*What is needed*:
Starting at the first line of the data below, retype every line up to and including the one containing "(0.8, 0.5, 0))])".

[Scripts that build scenes]

>> start

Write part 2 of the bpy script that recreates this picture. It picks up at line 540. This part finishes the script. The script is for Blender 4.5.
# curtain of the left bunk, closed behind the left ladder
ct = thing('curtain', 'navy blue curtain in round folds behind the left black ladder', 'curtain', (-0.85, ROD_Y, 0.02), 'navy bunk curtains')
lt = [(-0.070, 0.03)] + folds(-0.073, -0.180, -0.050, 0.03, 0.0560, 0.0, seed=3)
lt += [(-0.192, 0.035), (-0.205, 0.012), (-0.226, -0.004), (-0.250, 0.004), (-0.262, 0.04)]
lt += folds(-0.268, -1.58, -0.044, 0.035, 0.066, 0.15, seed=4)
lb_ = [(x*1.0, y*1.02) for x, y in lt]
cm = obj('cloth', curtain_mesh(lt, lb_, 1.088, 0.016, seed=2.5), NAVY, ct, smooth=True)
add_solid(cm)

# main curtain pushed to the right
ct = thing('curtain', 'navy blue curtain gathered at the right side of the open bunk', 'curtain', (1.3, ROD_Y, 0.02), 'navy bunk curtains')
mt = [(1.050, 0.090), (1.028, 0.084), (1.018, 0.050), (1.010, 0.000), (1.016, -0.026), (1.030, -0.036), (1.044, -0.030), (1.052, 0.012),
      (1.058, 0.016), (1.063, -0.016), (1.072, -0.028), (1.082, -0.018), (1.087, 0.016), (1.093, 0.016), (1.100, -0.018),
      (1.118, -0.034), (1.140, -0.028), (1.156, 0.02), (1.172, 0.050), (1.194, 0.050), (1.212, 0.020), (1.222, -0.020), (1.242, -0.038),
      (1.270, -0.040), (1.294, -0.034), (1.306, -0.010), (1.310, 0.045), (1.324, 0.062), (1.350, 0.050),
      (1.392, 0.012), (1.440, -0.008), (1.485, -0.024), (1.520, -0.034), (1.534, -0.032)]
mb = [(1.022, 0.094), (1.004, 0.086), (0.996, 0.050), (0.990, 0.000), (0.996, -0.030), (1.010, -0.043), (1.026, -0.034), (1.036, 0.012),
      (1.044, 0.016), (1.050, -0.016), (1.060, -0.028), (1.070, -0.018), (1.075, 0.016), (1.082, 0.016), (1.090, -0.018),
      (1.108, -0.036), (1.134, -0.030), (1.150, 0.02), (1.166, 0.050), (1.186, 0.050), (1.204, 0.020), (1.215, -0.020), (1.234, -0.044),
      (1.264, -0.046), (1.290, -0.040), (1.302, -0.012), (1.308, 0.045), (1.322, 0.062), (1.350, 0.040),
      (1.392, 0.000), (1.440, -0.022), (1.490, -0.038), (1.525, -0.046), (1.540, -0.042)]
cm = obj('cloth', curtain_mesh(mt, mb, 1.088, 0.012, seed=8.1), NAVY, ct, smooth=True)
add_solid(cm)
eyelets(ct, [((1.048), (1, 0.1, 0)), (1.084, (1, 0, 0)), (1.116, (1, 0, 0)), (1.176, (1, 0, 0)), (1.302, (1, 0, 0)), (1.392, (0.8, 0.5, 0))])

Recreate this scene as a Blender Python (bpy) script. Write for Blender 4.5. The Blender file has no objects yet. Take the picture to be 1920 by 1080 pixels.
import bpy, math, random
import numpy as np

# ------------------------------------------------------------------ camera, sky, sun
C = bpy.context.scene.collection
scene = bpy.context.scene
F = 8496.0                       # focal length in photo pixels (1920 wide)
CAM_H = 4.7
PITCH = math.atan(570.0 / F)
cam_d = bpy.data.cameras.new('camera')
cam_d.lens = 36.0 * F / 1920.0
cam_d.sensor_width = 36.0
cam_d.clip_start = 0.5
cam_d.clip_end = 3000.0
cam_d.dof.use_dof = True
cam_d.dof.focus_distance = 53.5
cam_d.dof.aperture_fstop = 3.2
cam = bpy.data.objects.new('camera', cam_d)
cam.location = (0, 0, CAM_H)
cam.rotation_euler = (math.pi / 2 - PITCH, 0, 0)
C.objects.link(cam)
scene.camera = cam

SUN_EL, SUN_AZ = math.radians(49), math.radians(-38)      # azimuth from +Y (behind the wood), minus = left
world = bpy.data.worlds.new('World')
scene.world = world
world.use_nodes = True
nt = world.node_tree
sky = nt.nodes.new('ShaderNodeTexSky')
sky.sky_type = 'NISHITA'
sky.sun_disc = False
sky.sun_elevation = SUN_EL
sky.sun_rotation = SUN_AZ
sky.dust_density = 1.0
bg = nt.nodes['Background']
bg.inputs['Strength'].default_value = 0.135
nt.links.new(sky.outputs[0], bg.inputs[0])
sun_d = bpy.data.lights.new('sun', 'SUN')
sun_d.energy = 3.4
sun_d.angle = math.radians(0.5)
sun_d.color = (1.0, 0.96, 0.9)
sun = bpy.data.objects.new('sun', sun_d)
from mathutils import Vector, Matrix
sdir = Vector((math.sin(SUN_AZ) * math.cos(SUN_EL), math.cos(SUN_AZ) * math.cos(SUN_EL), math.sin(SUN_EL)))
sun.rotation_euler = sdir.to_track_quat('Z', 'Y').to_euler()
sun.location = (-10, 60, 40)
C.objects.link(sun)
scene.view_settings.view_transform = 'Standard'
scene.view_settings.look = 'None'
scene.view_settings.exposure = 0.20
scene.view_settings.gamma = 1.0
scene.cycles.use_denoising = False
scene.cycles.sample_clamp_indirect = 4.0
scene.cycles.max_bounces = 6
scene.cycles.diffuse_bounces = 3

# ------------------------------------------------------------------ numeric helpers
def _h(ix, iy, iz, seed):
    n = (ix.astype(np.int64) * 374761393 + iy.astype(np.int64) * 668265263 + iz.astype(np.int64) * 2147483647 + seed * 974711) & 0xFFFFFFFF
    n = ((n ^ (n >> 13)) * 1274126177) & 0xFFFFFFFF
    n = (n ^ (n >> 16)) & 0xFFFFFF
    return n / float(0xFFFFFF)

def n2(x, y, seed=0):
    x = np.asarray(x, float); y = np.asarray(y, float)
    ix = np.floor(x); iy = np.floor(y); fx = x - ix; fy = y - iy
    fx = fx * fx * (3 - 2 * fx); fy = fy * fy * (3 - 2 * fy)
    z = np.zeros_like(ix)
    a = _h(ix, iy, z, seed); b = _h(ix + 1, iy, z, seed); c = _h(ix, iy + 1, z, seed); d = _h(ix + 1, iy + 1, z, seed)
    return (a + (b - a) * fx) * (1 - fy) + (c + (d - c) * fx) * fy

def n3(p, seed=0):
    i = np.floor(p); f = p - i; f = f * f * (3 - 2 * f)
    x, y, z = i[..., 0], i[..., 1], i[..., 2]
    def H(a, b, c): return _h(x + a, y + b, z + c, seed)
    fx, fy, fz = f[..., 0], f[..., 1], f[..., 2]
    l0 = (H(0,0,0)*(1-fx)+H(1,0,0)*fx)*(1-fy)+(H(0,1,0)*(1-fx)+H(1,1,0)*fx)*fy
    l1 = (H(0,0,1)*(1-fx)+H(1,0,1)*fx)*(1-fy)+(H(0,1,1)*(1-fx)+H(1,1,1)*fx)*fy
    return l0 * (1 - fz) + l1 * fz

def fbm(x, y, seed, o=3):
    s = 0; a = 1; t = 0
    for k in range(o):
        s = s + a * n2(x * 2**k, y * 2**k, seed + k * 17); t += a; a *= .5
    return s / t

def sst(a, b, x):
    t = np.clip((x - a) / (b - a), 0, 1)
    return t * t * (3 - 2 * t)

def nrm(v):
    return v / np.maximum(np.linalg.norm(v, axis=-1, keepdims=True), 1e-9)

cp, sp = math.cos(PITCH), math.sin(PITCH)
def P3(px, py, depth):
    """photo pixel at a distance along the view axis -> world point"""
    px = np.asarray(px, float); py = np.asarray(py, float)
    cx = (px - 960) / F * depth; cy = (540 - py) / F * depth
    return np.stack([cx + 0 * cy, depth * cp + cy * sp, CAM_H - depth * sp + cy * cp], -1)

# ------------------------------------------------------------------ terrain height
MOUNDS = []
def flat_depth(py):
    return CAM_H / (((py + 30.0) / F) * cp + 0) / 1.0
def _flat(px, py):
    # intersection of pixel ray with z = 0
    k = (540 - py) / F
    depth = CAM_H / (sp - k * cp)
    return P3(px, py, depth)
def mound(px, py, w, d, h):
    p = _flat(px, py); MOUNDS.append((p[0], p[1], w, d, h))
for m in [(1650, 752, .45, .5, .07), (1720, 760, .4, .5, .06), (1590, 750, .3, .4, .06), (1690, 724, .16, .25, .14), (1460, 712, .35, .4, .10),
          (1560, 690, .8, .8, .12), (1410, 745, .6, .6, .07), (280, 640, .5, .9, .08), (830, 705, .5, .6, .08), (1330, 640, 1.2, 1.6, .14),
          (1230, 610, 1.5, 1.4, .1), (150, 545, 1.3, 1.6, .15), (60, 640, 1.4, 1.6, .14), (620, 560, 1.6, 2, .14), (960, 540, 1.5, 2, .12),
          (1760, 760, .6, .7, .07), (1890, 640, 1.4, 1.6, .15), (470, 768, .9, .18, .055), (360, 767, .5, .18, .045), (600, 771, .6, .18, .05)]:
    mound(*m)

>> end

*The reply*:
Write part 2 of the bpy script that recreates this picture. It picks up at line 540. This part finishes the script. The script is for Blender 4.5.
# curtain of the left bunk, closed behind the left ladder
ct = thing('curtain', 'navy blue curtain in round folds behind the left black ladder', 'curtain', (-0.85, ROD_Y, 0.02), 'navy bunk curtains')
lt = [(-0.070, 0.03)] + folds(-0.073, -0.180, -0.050, 0.03, 0.0560, 0.0, seed=3)
lt += [(-0.192, 0.035), (-0.205, 0.012), (-0.226, -0.004), (-0.250, 0.004), (-0.262, 0.04)]
lt += folds(-0.268, -1.58, -0.044, 0.035, 0.066, 0.15, seed=4)
lb_ = [(x*1.0, y*1.02) for x, y in lt]
cm = obj('cloth', curtain_mesh(lt, lb_, 1.088, 0.016, seed=2.5), NAVY, ct, smooth=True)
add_solid(cm)

# main curtain pushed to the right
ct = thing('curtain', 'navy blue curtain gathered at the right side of the open bunk', 'curtain', (1.3, ROD_Y, 0.02), 'navy bunk curtains')
mt = [(1.050, 0.090), (1.028, 0.084), (1.018, 0.050), (1.010, 0.000), (1.016, -0.026), (1.030, -0.036), (1.044, -0.030), (1.052, 0.012),
      (1.058, 0.016), (1.063, -0.016), (1.072, -0.028), (1.082, -0.018), (1.087, 0.016), (1.093, 0.016), (1.100, -0.018),
      (1.118, -0.034), (1.140, -0.028), (1.156, 0.02), (1.172, 0.050), (1.194, 0.050), (1.212, 0.020), (1.222, -0.020), (1.242, -0.038),
      (1.270, -0.040), (1.294, -0.034), (1.306, -0.010), (1.310, 0.045), (1.324, 0.062), (1.350, 0.050),
      (1.392, 0.012), (1.440, -0.008), (1.485, -0.024), (1.520, -0.034), (1.534, -0.032)]
mb = [(1.022, 0.094), (1.004, 0.086), (0.996, 0.050), (0.990, 0.000), (0.996, -0.030), (1.010, -0.043), (1.026, -0.034), (1.036, 0.012),
      (1.044, 0.016), (1.050, -0.016), (1.060, -0.028), (1.070, -0.018), (1.075, 0.016), (1.082, 0.016), (1.090, -0.018),
      (1.108, -0.036), (1.134, -0.030), (1.150, 0.02), (1.166, 0.050), (1.186, 0.050), (1.204, 0.020), (1.215, -0.020), (1.234, -0.044),
      (1.264, -0.046), (1.290, -0.040), (1.302, -0.012), (1.308, 0.045), (1.322, 0.062), (1.350, 0.040),
      (1.392, 0.000), (1.440, -0.022), (1.490, -0.038), (1.525, -0.046), (1.540, -0.042)]
cm = obj('cloth', curtain_mesh(mt, mb, 1.088, 0.012, seed=8.1), NAVY, ct, smooth=True)
add_solid(cm)
eyelets(ct, [((1.048), (1, 0.1, 0)), (1.084, (1, 0, 0)), (1.116, (1, 0, 0)), (1.176, (1, 0, 0)), (1.302, (1, 0, 0)), (1.392, (0.8, 0.5, 0))])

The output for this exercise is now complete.